The new high-efficiency gas turbines to be installed at the Wolfsburg power stations will durably reduce carbon dioxide emissions for heat and power generation by about 1.5 million tonnes per year. This corresponds to the current annual CO2 output of about 870,000 vehicles and represents a reduction of almost 60 percent compared with the previous emissions of the power stations at Wolfsburg. With reference to the German plants, the reduction in CO2 emissions amounts to about 50 percent. The systems are to be operated by Group company VW Kraftwerk GmbH.

“The Volkswagen Group intends to and indeed must make its contribution to combating climate change and improving air quality. This is why we are forging ahead with the electrification of our vehicles at the same time as making conventional powertrains cleaner and more efficient. We have also set ourselves new, ambitious targets for production. By 2025, we intend to reduce environmental impact throughout the Volkswagen Group by 45 percent (energy, CO2, water, solvents and waste) compared with 2010. The changeover of the two power stations at the company’s headquarters in Wolfsburg from coal to gas is a clear signal in this context and an im-portant step. Others will follow,” said Matthias Müller, CEO of Volkswagen Aktiengesellschaft, following the decision by the Board of Management.

At the “Heizkraftwerk Nord/Süd” power station, a landmark of the Wolfsburg plant, it is planned to replace the coal-fired boilers by a combined-cycle (gas and steam turbine) system and three hot water boilers. In future, these facilities will generate about 136 megawatts of electric power and about 386 megawatts of heat energy. In addition, two further combined-cycle units are to be installed in the current coal storage area next to the “Heizkraftwerk West” power station and will then generate about 288 megawatts of electric power and about 265 megawatts of heat energy. The total investment in high-efficiency combined-cycle systems at this location will be about €400 million.

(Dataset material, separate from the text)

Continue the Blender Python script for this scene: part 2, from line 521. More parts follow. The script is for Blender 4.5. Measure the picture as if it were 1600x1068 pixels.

Provided that approval is given by the competent authorities and sufficient progress is achieved with detailed design and calls for tenders, the first construction work could already start in 2018. When the new facilities have been commissioned, probably in 2021 and 2022, CO2 emissions may be reduced by almost 60 percent or about 1.5 million tonnes per year – corresponding to the current carbon dioxide output of about 870,000 vehicles per year.

Michael Heinemann, Speaker of the Management Board of VW Kraftwerk GmbH, comments: “If synthetic natural gas becomes economically viable in the future, for example as a result of the use of power-to-gas systems, we could become entirely carbon-neutral. Within the context of the energy transition, this would represent a future-oriented supplement to renewable energies.”

“However, the new facilities will not only reduce carbon dioxide emissions but will also drastically lower water consumption, waste volumes and other emissions – by an average of about 50 percent. This way, we also help to reduce local pollutant concentrations,” explains Stephan Krinke, Head of Environmental Affairs of the Volkswagen Group.

The two power stations at Wolfsburg not only supply most of the power required for the Volkswagen Passenger Cars, Volkswagen Commercial Vehicles and Volkswagen components facilities at Wolfsburg, Emden, Hanover, Kassel, Brunswick and Salzgitter. The stations also supply heat to the Wolfsburg plant as well as to the city of Wolfsburg.